Welch sagenhaftes Pauschaltouristenparadies diese balearischen Inseln doch sind, mitsamt ihren über 200 Fußballvereinen, von denen allein in Palma 60 existieren. Unter anderem der Real Club Depotivo Mallorca, der in der abgelaufenen Saison den 15. Platz in der La Liga belegte. Meistens spielte Real während seiner über hundertjährigen Geschichte eine Etage tiefer, um für kurze Zeit ins Oberhaus zurückzukehren, wo man zwischen 1997 und 2013 erstaunlich lange rangierte. Der bekannteste Lokalrivale dürfte Atletico Baleares sein, der derzeit in der 3. Liga spielt, in der Primera Federación. Es empfiehlt sich ohnehin, im Ausland sportliche Veranstaltungen zu besuchen, fernab der Touristenpfade, wo die Einheimischen nicht permanent ihren Geschäften nachgehen müssen. Mitunter kann man sich nur wenige Minuten vom Strandboulevard entfernt an einem Kunstrasenplatz wiederfinden, wo einige hundert Zuschauer dem Geschehen beiwohnen und sich über Besucher freuen, die etwas Interesse an ihren mitbringen. 18 Balearen-Vereine aus Mallorca, Ibiza und Menorca treffen in der viertklassigen Tercera División aufeinander, in der elften der 18 Unterklassengruppen. Im Netz findet man die anstehenden Termine auf flascore.de. Die Sonne lacht über all die Plätze ohne Laufbahnen. Oft gibt es nur eine große Haupttribüne. Man hat die beste Sicht auf die umliegende Berglandschaft. Hier ist der Tourist nicht nur nah dran, sondern auch mittenmang und muss nicht unbedingt im I-love-Malle-Nicki einen auf Peacer machen. Es gibt ohnehin so schöne ein- beziehungsweise mehrfarbige Sechserpacks mit Nickis, die man für den Preis von einer blöd-bedruckten Obertrikotage bekommt, und man kann die Einfarbigen überall anziehen. In den Stadien und an den Plätzen ist man auch relativ sicher vor den alten und neuen Insel-Schlagern wie „Hafen der hunderttausend Lichter“, „Auf Wiedersehen, Mallorca!“, „Bunte Stadt am Meer“ oder „Mallorca, kleine Insel im Sonnenschein“. Zumindest vor den deutschsprachigen Versionen. Ansonsten hört man dort viele Produkte vom gefürchteten Euro-Pop, aber auch flotte Vereinshymnen, die sich schnell ausfindig machen lassen, wenn man bei youtube die klangvollen Vereinsnamen eingibt.
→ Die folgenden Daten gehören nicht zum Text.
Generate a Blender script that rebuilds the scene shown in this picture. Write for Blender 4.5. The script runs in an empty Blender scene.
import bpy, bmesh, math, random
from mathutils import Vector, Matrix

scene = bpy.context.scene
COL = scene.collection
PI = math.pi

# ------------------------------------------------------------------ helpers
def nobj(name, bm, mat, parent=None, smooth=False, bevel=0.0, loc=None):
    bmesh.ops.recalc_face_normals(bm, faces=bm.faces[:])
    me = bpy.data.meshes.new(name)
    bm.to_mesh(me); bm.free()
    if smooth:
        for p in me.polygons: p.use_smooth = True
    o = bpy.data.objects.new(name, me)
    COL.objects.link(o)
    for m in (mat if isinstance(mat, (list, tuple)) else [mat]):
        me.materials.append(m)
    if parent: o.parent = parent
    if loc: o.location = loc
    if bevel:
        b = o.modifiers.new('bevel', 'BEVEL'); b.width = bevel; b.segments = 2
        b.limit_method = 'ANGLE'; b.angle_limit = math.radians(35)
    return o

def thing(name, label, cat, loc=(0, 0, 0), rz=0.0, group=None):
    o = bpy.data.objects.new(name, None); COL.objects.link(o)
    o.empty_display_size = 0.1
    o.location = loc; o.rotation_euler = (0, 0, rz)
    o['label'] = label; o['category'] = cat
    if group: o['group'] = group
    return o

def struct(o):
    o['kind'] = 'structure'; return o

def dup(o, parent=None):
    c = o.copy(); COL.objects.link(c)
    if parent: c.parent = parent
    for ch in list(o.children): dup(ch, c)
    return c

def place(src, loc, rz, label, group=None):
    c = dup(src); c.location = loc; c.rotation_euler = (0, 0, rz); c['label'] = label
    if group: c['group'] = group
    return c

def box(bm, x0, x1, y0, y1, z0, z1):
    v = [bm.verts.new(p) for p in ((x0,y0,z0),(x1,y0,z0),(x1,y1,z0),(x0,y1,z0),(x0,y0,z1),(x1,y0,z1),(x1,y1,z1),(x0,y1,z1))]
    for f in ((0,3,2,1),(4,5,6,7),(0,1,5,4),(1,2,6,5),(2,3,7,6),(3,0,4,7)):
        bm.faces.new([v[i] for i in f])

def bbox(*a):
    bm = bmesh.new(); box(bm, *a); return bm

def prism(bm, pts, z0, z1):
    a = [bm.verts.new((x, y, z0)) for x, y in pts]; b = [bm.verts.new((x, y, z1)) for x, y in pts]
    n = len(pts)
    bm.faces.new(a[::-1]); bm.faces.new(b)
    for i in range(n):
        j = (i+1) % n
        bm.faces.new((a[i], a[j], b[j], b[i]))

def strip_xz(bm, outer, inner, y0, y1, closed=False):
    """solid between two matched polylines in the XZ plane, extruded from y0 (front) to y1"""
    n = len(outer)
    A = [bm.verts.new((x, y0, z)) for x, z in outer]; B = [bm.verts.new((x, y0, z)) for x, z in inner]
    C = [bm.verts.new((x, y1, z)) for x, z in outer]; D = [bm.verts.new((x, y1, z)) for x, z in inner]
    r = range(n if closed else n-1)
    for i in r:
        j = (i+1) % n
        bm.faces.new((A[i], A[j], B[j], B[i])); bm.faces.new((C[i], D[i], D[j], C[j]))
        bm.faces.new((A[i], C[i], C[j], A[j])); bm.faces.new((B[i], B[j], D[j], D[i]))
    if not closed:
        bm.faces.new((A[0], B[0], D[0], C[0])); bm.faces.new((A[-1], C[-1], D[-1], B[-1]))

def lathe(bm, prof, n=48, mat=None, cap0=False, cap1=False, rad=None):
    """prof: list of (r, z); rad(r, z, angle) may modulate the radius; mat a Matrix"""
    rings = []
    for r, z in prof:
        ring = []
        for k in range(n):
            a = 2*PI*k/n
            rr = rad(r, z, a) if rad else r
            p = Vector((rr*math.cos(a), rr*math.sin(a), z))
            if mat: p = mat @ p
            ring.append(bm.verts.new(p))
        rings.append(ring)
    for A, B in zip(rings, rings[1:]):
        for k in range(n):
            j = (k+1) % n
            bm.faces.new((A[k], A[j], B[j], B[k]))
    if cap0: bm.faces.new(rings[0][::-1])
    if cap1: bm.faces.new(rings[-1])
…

In einem Buchladen habe ich ein Fanzine ergattert, dem eine CD der Punkband Pedrada en la Kara beilag. Die drei Herren orientierten sich am Stil der Thüringer Schleim-Keim, wofür nicht zuletzt die Coverversion von „Nein, nein, nein“ zeugte. Ach, wir haben uns schon alle gerne, und Malle fetzt.